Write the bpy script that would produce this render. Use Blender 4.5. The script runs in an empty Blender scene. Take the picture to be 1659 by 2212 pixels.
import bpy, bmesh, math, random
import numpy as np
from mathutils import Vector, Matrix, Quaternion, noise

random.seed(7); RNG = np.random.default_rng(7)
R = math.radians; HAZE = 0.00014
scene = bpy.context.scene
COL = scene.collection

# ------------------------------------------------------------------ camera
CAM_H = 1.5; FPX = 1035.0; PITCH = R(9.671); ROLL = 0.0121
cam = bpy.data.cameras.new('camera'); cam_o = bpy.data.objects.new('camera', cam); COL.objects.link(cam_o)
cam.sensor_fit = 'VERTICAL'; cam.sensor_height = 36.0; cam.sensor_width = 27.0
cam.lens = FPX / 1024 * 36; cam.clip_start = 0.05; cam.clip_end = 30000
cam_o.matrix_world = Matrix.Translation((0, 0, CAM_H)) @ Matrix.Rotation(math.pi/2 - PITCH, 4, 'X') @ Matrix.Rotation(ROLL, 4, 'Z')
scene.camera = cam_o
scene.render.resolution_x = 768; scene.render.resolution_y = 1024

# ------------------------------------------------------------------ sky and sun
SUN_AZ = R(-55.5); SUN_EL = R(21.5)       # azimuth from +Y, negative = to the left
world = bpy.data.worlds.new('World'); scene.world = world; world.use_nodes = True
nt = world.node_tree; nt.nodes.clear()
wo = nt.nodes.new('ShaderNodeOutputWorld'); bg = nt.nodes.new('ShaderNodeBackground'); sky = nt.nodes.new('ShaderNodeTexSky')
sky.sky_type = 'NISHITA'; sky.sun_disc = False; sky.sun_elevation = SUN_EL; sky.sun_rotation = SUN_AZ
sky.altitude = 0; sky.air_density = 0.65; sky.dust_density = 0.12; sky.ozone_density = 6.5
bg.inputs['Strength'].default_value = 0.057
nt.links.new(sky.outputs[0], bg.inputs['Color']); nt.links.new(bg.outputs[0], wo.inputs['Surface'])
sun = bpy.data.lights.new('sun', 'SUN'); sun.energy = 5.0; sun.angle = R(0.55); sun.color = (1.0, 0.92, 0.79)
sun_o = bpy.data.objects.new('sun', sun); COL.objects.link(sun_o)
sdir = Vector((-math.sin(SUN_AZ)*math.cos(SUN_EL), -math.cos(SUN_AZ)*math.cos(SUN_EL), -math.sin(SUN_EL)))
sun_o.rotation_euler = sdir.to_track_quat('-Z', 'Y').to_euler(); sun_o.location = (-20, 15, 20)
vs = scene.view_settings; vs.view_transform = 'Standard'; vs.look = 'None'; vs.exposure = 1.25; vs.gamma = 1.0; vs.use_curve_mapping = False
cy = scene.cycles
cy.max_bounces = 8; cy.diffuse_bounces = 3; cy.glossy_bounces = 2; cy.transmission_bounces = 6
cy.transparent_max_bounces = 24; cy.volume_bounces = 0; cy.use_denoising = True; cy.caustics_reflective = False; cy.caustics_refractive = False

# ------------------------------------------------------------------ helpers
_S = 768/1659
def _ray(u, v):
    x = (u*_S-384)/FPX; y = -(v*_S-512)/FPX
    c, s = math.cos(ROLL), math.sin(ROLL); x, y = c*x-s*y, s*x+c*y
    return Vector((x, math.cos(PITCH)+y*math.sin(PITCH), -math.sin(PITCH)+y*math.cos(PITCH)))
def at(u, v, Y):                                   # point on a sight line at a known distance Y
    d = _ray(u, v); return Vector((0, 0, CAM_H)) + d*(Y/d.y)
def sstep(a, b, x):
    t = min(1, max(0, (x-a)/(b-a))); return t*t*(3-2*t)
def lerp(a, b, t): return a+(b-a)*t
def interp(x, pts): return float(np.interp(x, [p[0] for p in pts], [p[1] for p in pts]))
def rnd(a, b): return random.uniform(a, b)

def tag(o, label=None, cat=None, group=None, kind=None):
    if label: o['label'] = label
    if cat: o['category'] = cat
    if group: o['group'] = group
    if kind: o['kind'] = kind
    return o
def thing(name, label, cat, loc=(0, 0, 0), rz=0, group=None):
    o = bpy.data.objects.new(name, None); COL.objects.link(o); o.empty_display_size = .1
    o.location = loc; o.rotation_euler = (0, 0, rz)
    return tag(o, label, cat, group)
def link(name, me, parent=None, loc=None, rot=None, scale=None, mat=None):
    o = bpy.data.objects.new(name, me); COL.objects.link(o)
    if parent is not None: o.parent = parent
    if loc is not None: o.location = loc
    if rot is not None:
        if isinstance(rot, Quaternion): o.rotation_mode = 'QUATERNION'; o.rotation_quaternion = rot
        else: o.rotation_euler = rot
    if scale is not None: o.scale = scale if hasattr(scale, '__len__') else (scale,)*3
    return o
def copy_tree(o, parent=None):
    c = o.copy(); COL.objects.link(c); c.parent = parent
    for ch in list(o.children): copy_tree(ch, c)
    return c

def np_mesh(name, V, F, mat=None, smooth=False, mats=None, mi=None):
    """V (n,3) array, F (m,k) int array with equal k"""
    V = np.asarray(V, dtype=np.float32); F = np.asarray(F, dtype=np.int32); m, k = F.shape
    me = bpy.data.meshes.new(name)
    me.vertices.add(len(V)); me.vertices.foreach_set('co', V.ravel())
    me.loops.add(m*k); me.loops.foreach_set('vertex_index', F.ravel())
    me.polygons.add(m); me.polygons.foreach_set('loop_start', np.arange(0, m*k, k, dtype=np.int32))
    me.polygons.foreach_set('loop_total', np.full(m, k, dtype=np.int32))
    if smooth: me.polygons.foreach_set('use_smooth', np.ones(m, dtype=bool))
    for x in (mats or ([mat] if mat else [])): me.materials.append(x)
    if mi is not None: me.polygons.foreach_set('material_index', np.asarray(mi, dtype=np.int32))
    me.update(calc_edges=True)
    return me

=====

• [Exercise]
Only the lines from the first line of the material above through the line that contains "COL = scene.collection" should be quoted, each one exactly.

• [Exercise result]
Write the bpy script that would produce this render. Use Blender 4.5. The script runs in an empty Blender scene. Take the picture to be 1659 by 2212 pixels.
import bpy, bmesh, math, random
import numpy as np
from mathutils import Vector, Matrix, Quaternion, noise

random.seed(7); RNG = np.random.default_rng(7)
R = math.radians; HAZE = 0.00014
scene = bpy.context.scene
COL = scene.collection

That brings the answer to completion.